Борис Иванов выложил передо мной пачку писем читателей в редакцию и послал неподражаемо элегантным жестом прощальный привет. Дневная норма для литературных сотрудников была тогда — обработать сорок писем. Я не успевал. День за днем стопка писем росла. Росла и моя тревога: не справляюсь. Рабочий день растягивался до раннего утра. Я начал понимать, как делается газета. Хаотичное мельтешение людей, беготня к дежурному или главному редактору, ворохи оттисков с пометками «отделу информации», «свежей голове», крики по местному телефону снизу, от верстальных столов: «Сократите хвост Семушкину», «Рубаните Чачина» и т. д. Газетные полосы, как известно, не резиновые, и многие статьи приходилось сокращать.

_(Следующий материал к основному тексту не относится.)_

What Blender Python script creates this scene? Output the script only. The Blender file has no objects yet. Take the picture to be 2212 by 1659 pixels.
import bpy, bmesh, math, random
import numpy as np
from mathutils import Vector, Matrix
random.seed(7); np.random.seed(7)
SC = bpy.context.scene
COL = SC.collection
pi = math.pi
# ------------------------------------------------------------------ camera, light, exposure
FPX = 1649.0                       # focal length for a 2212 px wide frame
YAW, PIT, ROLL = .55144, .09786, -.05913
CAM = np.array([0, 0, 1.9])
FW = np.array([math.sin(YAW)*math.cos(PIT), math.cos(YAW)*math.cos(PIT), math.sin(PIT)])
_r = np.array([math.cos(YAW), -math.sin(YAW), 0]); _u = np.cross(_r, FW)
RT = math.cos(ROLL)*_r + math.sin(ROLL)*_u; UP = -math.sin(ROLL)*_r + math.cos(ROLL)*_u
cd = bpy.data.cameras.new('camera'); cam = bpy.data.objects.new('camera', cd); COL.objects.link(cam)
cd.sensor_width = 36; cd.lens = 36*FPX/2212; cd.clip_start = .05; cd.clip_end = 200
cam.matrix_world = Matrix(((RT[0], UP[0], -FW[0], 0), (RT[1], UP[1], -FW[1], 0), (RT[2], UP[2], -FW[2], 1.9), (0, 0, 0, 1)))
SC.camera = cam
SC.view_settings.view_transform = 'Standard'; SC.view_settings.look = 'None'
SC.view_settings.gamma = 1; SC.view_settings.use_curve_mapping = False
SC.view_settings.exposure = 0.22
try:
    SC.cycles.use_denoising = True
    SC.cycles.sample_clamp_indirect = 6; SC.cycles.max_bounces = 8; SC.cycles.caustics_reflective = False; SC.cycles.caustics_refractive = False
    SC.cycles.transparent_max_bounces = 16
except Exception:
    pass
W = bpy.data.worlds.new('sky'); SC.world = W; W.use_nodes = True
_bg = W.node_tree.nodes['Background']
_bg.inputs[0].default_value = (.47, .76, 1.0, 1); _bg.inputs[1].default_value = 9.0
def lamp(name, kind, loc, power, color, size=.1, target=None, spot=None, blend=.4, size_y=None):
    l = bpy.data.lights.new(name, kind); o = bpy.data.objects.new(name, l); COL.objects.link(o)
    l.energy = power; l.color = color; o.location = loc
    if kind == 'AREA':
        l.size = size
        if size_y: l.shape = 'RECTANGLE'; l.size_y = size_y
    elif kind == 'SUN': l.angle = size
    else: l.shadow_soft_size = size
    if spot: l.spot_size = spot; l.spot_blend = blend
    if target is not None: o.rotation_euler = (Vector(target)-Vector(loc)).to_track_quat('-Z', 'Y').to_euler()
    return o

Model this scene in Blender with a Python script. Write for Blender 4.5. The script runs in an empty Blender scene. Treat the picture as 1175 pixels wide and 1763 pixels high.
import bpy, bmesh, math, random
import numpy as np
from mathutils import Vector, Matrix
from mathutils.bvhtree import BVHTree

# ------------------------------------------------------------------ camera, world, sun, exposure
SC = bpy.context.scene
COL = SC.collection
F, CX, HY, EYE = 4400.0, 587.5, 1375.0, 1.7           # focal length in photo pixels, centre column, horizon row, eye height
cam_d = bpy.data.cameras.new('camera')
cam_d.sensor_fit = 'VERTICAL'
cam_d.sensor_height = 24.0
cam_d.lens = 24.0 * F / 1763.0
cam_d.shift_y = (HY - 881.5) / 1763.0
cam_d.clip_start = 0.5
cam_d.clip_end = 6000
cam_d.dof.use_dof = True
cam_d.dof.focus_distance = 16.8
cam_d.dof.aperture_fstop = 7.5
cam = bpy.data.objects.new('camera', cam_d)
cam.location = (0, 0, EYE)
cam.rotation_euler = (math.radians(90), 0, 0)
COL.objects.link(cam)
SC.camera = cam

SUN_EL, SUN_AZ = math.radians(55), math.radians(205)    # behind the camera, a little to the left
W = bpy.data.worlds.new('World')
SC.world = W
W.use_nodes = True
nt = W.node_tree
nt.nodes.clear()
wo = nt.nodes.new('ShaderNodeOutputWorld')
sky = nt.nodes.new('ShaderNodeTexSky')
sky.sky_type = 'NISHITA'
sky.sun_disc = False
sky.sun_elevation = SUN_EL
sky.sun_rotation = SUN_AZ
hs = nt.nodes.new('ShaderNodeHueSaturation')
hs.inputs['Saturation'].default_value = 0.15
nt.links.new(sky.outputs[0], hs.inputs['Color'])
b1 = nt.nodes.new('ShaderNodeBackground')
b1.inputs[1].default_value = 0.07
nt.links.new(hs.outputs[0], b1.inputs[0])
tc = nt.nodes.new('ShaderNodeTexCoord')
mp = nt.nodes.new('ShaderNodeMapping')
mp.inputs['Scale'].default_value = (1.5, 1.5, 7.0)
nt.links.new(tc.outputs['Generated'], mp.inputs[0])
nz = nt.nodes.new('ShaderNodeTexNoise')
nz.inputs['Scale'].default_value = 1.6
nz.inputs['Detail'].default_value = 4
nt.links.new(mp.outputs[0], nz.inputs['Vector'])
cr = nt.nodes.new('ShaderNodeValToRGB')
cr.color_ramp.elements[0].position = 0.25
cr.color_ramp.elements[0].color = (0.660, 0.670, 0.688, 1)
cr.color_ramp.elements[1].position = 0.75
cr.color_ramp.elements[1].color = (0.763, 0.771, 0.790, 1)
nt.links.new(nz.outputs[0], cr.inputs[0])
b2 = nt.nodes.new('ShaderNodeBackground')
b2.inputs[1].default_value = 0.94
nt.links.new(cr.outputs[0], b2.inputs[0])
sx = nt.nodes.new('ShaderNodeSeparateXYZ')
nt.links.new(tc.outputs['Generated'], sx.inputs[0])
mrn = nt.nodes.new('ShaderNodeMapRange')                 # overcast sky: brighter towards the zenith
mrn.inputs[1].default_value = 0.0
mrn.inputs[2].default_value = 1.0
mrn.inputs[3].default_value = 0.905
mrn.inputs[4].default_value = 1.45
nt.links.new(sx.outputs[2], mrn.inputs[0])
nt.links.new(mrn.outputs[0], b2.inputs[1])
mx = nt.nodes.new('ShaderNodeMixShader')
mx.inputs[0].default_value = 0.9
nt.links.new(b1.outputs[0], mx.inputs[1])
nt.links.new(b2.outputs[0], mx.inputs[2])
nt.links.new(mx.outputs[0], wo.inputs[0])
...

Через какое-то время я стал разгребать почту увереннее и даже готовил подборки писем. Таких подборок становилось все больше, и все больше писем отсылали на мой стол и «зав», и «зам», и даже старший по возрасту, а следовательно, и по положению литературный сотрудник. Роптать не приходилось — практика. За усердие стали чаще давать и репортерские задания.